**What you are asked to do:** Report, word for word, every line of the material that contains "scene".

===

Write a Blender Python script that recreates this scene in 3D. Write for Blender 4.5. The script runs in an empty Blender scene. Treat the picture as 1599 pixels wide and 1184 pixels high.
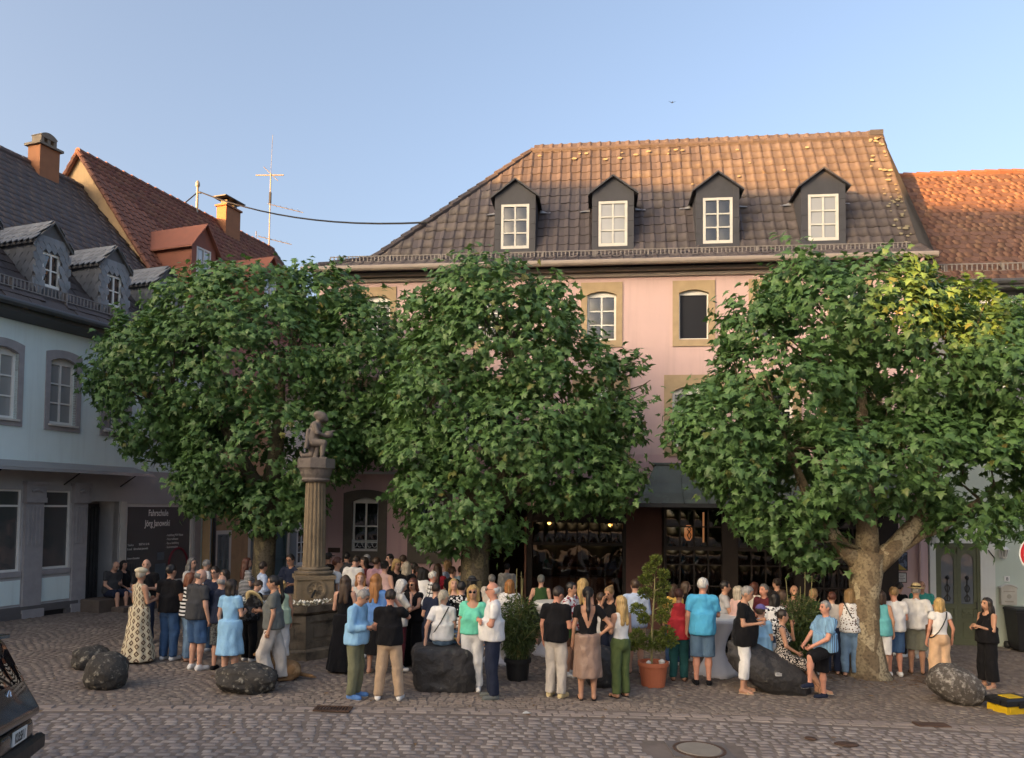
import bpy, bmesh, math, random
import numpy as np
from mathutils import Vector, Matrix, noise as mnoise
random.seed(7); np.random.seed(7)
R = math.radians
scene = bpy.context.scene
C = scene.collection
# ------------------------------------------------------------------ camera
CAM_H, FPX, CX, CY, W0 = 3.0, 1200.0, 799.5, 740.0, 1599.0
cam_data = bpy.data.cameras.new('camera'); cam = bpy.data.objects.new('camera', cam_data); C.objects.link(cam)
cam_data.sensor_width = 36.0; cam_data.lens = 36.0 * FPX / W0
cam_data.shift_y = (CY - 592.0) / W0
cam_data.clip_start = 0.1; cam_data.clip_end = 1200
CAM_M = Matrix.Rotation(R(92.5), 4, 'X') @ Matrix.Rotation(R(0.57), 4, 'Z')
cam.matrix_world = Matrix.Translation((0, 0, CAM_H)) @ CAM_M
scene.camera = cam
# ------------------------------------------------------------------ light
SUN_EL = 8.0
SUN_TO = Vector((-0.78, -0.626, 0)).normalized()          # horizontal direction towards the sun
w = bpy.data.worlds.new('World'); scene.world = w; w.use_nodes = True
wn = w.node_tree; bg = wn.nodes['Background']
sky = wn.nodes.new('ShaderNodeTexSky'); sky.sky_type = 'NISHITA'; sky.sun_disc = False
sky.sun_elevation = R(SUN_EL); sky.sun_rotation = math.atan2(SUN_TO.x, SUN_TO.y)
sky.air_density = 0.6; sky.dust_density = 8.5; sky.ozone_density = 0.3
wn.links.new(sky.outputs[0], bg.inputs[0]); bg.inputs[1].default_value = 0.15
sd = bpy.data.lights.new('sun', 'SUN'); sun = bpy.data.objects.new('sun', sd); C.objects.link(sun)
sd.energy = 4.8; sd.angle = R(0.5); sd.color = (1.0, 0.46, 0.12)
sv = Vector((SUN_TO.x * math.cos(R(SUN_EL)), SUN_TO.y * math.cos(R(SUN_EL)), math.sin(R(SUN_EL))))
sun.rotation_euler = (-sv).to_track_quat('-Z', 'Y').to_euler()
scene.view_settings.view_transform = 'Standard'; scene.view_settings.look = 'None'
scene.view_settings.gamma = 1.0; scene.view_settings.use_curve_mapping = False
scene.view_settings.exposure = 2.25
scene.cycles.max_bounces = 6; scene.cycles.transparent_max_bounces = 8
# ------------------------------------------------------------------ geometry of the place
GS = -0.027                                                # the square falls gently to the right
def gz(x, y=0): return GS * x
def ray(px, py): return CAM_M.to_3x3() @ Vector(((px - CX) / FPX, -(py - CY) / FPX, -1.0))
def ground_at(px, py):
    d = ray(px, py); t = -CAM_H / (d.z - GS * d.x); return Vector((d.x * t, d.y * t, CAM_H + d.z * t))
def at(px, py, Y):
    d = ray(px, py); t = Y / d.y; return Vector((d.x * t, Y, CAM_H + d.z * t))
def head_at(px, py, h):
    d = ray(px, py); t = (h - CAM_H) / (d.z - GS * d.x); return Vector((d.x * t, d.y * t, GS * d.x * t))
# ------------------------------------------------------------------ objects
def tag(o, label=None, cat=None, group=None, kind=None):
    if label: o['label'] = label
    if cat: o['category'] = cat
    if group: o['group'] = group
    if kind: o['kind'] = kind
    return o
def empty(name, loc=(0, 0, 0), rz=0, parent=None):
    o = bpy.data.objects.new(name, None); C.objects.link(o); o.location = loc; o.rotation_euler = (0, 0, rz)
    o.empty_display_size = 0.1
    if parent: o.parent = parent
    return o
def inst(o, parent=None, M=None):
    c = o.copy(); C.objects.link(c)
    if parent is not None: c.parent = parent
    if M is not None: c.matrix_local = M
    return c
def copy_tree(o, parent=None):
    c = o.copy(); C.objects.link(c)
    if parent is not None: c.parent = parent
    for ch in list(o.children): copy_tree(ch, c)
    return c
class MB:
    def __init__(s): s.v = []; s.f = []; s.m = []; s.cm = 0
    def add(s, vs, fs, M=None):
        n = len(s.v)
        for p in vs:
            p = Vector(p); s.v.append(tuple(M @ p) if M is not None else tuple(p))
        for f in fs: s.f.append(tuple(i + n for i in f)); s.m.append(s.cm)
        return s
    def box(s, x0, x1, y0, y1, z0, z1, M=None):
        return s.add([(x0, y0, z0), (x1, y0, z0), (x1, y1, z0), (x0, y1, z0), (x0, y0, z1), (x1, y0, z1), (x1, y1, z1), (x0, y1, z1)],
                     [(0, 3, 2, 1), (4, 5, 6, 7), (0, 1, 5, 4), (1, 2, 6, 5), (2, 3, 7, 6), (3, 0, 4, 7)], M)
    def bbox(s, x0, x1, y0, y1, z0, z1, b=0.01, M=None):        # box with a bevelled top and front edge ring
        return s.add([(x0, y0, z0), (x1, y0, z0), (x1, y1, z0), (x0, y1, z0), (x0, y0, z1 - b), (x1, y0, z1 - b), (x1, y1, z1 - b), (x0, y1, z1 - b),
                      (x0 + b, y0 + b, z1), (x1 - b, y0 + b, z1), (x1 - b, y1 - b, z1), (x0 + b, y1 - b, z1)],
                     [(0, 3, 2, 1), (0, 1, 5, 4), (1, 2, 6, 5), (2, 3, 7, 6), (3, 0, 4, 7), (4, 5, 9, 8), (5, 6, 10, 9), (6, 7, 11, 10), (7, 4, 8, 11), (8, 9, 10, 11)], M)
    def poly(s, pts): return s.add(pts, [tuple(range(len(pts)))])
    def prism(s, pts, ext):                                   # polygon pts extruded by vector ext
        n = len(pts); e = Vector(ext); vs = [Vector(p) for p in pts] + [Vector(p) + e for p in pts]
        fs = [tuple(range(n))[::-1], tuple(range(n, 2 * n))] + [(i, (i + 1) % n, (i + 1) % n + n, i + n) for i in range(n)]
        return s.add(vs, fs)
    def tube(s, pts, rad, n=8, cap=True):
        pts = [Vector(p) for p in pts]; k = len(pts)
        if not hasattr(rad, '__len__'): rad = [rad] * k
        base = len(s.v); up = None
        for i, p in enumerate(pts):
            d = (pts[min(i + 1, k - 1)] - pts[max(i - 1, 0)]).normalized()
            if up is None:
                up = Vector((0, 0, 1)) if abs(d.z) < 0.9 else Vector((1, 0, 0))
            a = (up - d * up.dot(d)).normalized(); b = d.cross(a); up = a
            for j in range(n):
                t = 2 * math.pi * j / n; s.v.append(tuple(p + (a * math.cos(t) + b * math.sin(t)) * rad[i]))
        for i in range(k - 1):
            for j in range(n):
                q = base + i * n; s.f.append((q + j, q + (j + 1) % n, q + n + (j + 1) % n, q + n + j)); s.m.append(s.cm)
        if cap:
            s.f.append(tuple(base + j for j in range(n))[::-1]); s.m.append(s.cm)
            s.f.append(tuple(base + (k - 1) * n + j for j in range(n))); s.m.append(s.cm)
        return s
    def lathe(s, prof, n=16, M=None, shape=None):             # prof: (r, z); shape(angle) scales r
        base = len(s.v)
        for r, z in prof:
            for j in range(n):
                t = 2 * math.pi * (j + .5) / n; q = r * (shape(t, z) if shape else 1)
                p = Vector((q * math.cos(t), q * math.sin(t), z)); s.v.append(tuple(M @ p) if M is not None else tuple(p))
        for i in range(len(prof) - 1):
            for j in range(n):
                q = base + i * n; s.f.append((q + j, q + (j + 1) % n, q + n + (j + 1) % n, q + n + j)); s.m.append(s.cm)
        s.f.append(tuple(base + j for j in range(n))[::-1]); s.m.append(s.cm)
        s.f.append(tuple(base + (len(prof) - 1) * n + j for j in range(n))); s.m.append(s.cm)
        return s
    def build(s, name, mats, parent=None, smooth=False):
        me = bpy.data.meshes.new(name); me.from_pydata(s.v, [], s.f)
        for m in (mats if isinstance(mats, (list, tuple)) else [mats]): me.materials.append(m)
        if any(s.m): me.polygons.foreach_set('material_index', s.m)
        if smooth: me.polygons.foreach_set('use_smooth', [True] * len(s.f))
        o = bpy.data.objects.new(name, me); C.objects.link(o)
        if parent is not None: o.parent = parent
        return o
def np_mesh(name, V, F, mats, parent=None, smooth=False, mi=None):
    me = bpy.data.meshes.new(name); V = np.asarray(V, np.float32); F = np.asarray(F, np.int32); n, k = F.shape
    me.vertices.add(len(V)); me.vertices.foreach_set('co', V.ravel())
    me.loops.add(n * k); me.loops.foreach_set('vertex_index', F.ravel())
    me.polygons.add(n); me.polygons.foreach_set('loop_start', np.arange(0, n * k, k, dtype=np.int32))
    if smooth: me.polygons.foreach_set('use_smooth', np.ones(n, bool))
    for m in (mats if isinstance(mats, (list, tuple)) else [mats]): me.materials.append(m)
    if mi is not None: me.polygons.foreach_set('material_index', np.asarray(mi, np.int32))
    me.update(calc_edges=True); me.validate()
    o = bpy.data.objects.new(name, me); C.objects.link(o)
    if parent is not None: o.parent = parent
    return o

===

**The answer:**
Write a Blender Python script that recreates this scene in 3D. Write for Blender 4.5. The script runs in an empty Blender scene. Treat the picture as 1599 pixels wide and 1184 pixels high.
scene = bpy.context.scene
C = scene.collection
scene.camera = cam
w = bpy.data.worlds.new('World'); scene.world = w; w.use_nodes = True
scene.view_settings.view_transform = 'Standard'; scene.view_settings.look = 'None'
scene.view_settings.gamma = 1.0; scene.view_settings.use_curve_mapping = False
scene.view_settings.exposure = 2.25
scene.cycles.max_bounces = 6; scene.cycles.transparent_max_bounces = 8